Paterson Marches with Pride

David Paterson at a New York City Council pride event in June 2004, when he was New York State Senate minority leader.
Mainstream media coverage of the New York City Pride March usually focuses on the colorful drag queens, the leather daddies, the dykes on bikes, and the other ‘flamboyant’ members of our community marching or riding down Fifth Ave. in the country’s oldest and largest pride parade.
But this year, David Paterson gave the media a more interesting focus when he became the first sitting governor of New York to march in the annual pride event. “If there was ever any doubt that gay people form one of Gov.
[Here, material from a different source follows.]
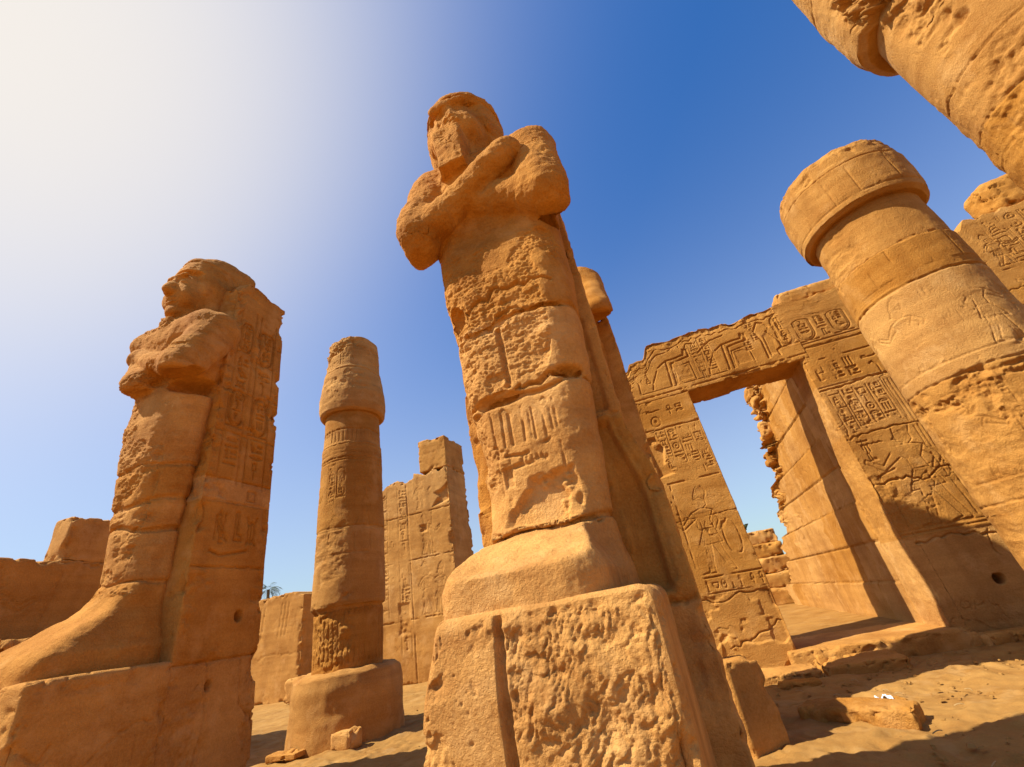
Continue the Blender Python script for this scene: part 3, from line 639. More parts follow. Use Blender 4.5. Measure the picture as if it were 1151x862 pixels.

David A. Paterson’s most loyal and enthusiastic constituencies, that doubt was erased on Sunday by the howl of a drag queen on Fifth Avenue,” wrote Jeremy W. Peters in this morning’s New York Times.
“Governor Paterson stole the show at the Gay Pride Parade on Sunday as marchers celebrated his decision to recognize gay marriages performed in other states,” declared Khadijah Rentas and Stephanie Gaskell in today’s New York Daily News, noting that “Gilbert Baker, who designed the famed rainbow flag signifying gay pride, and transsexual actress Candis Cayne were grand marshals of the parade.”
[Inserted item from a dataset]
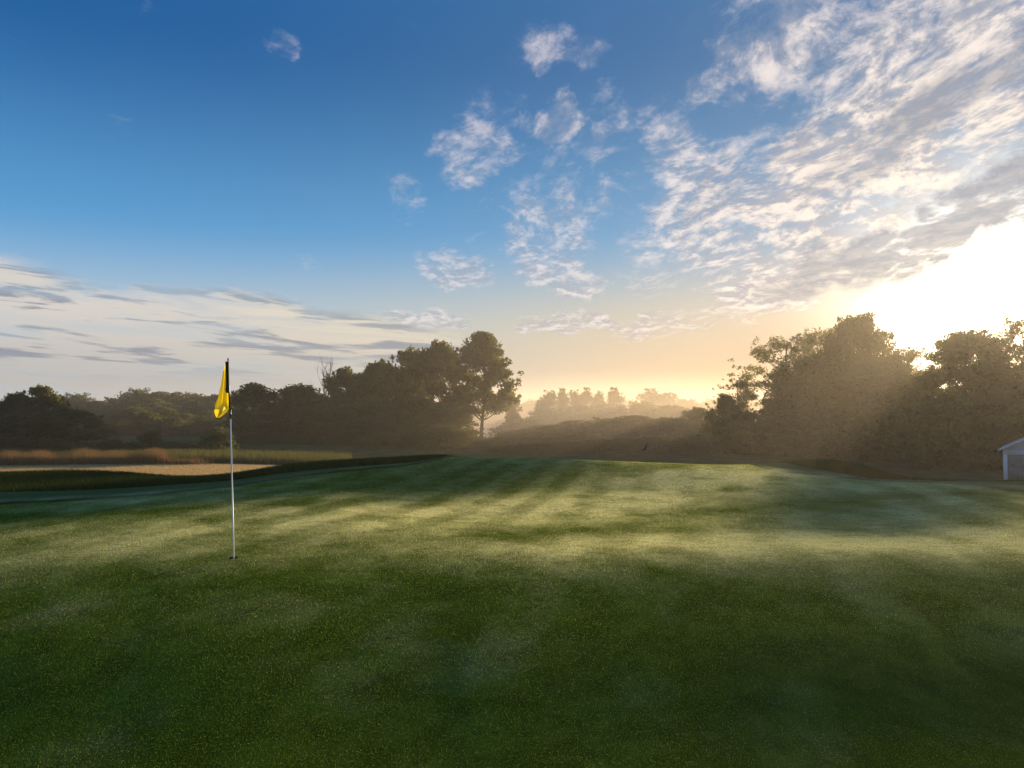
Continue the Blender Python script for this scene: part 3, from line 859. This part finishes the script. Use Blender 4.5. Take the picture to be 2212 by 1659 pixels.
tree('roundA', 1508, 880, 80, 120, 'pointed shadowy tree in the mist left of the right-hand trees', name='hazy_tree', group=GH)
row = [(1130, 905, 110, 150), (1190, 884, 120, 165), (1255, 876, 120, 165), (1320, 872, 120, 165), (1385, 868, 120, 160), (1450, 876, 120, 155), (1110, 900, 90, 210), (1160, 898, 90, 215)]
for i, (px, yt, w, Y) in enumerate(row):
    tree(['farA', 'farB', 'farC'][i % 3], px, yt, w, Y, 'soft leafy tree of the thick misty wood in the middle', name='hazy_tree', group='misty wood in the middle')
row = [(1120, 928, 120, 128), (1180, 918, 120, 126), (1245, 908, 120, 124), (1310, 902, 120, 122), (1375, 898, 120, 122), (1440, 902, 120, 120), (1500, 908, 110, 118), (1560, 915, 110, 112)]
for i, (px, yt, w, Y) in enumerate(row):
    tree(['farB', 'farC', 'farA'][i % 3], px, yt, w, Y, 'shadowed tree in front of the misty wood', name='hazy_tree', group='front row of the misty wood')
row = [(1110, 962, 90), (1165, 958, 100), (1225, 955, 100), (1290, 950, 100), (1350, 948, 100), (1420, 945, 110), (1480, 942, 100), (1540, 940, 100), (1600, 938, 110), (1660, 940, 110), (1720, 938, 120)]
for i, (px, yt, w) in enumerate(row):
    tree(['bushA', 'bushB'][i % 2], px, yt, w, 101 + (i * 7) % 5, 'low dark bush in the hedge line behind the crest of the green', 'shrub', 'bush', group='hedge bushes behind the crest')
row = [(1800, 935, 120), (1880, 940, 120), (1960, 945, 120), (2040, 945, 120), (2120, 950, 100)]
for i, (px, yt, w) in enumerate(row):
    tree(['bushB', 'bushA'][i % 2], px, yt, w, 69 + (i * 3) % 4, 'low dark bush under the tall right-hand trees', 'shrub', 'bush', group='undergrowth below the right-hand trees')

# --- left side
tree('roundB', 38, 846, 80, 88, 'dark tree with a frayed top at the left edge, the left of a pair', group='dark trees at the left edge')
tree('roundC', 86, 834, 84, 90, 'taller frayed dark tree at the left edge, the right of a pair', group='dark trees at the left edge')
tree('roundA', -30, 868, 100, 86, 'dark tree cut by the left edge of the view', group='dark trees at the left edge')
tree('roundC', 60, 890, 150, 82, 'bushy dark tree below the frayed pair at the left edge', group='dark trees at the left edge')
tree('roundB', 165, 884, 100, 100, 'softer dark tree right of the frayed pair', group='dark trees at the left edge')
tree('bushB', 20, 945, 130, 72, 'dark bush at the left edge behind the reddish grass', 'shrub', 'bush', group=GB)
tree('bushA', 110, 948, 110, 72, 'dark bush behind the reddish grass below the frayed trees', 'shrub', 'bush', group=GB)
tree('bushA', 242, 948, 48, 80, 'round dark bush left of the small dark one in the meadow', 'shrub', 'bush', group=GB)
tree('bushB', 288, 957, 40, 78, 'smallest dark bush of the meadow, beside the pale young tree', 'shrub', 'bush', group=GB)
tree('conebush', 326, 930, 52, 84, 'pale green young tree alone in the meadow', 'tree', 'young_tree', mat=m_leaf_y)
tree('bushA', 388, 955, 66, 80, 'rounded dark bush in the meadow right of the pale young tree', 'shrub', 'bush', group=GB)
GW = 'hazy wood beyond the left meadow'
r2 = np.random.default_rng(21)
skyl = [(-100, 880), (120, 872), (160, 852), (200, 862), (230, 868), (290, 842), (320, 842), (370, 850), (430, 852), (490, 854), (560, 850), (620, 848), (700, 850)]
k = 0
for Y, dy, st in ((250, 0, 46), (215, 18, 50), (185, 36, 56), (160, 52, 62)):
    px = -60 + r2.uniform(0, 30)
    while px < 680:
        yt = np.interp(px, [s[0] for s in skyl], [s[1] for s in skyl]) + dy + r2.uniform(-5, 7)
        tree(['farA', 'farB', 'farC'][k % 3], px, yt, r2.uniform(70, 105), Y + r2.uniform(-8, 8), 'hazy rounded tree in the wood beyond the left meadow', name='hazy_tree', group=GW)
        px += st * r2.uniform(.8, 1.2); k += 1
# closing wood on the far horizon
k = 0
for px in range(-700, 3000, 62):
    tree(['farB', 'farA', 'farC'][k % 3], px + r2.uniform(-15, 15), 866 + r2.uniform(-6, 8), 105, 300 + r2.uniform(-20, 20), 'faint tree of the distant wood almost lost in the haze', name='distant_tree', group='distant wood on the skyline')
    k += 1

# ------------------------------------------------------------------ grasses
def blades(name, P, h, w, mat, lean=.35, seed=0, tint=None, bend=True):
    r = np.random.default_rng(seed)
    M = len(P)
    a = r.uniform(0, 2 * PI, M)
    side = np.stack([np.cos(a), np.sin(a), np.zeros(M)], 1) * (w / 2)[:, None]
    b = r.uniform(0, 2 * PI, M)
    ln = np.abs(r.normal(0, lean, M))
    dirv = np.stack([np.cos(b) * ln, np.sin(b) * ln, np.ones(M)], 1)
    tip = P + dirv * h[:, None]
    V = np.stack([P - side, P + side, tip], 1).reshape(-1, 3)
    F = np.arange(M * 3).reshape(M, 3)
    me = mesh_np(name, V, [F])
    tt = r.beta(1.6, 2.2, M) if tint is None else tint
    fattr(me, 'tint', np.repeat(tt, 3))
    return link(name, me, mat)

# putting-green turf near the viewer, thinning out with distance
r3 = np.random.default_rng(31)
NB = 1500000
Yb = np.exp(r3.uniform(math.log(2.9), math.log(27.0), NB))
ub = r3.uniform(-.80, .80, NB)
Xb = ub * Yb
ok = (curve(EDGE, np.clip(ub, -1.2, 1.2)) - Yb > .28) & (np.hypot(Xb - HX, Yb - HY) > HR + .012)
Xb, Yb = Xb[ok], Yb[ok]
Pb = np.stack([Xb, Yb, gz(Xb, Yb) - .002], 1)
hb = r3.uniform(.0028, .0058, len(Xb)) * (1 + .05 * Yb)
wb = r3.uniform(.0018, .0034, len(Xb)) * (Yb / 4.0) ** .9
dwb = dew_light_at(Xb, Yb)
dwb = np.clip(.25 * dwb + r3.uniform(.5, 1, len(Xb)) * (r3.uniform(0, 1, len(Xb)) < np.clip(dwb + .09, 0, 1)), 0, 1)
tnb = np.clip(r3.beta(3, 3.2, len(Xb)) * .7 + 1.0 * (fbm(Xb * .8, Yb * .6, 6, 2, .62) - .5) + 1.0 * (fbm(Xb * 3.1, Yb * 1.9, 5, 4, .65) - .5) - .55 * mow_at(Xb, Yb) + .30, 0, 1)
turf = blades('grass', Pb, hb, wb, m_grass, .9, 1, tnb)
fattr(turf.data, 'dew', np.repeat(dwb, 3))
tag(turf, 'short dewy grass of the putting green', 'grass', kind='stuff')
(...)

“‘Gay’ Love for Gov” was the way the New York Post put it in describing the crowd’s enthusiasm for Paterson — the first African American governor of New York and the first legally blind person elected governor of any state. Paterson recently signed an executive order that will enable New Yorkers to obtain recognition for marriage licenses issued in California, despite the New York State Court of Appeals decision upholding Mayor Michael Bloomberg’s disgraceful appeal of a ruling granting same-sex marriage rights in New York City.
Bloomberg has been a false friend to the LGBT community in New York; Paterson has been a true friend. As historic an event it is for a governor to march in a pride parade, the true test has been his willingness to use the authority of his office to advance the rights of LGBT people in this state.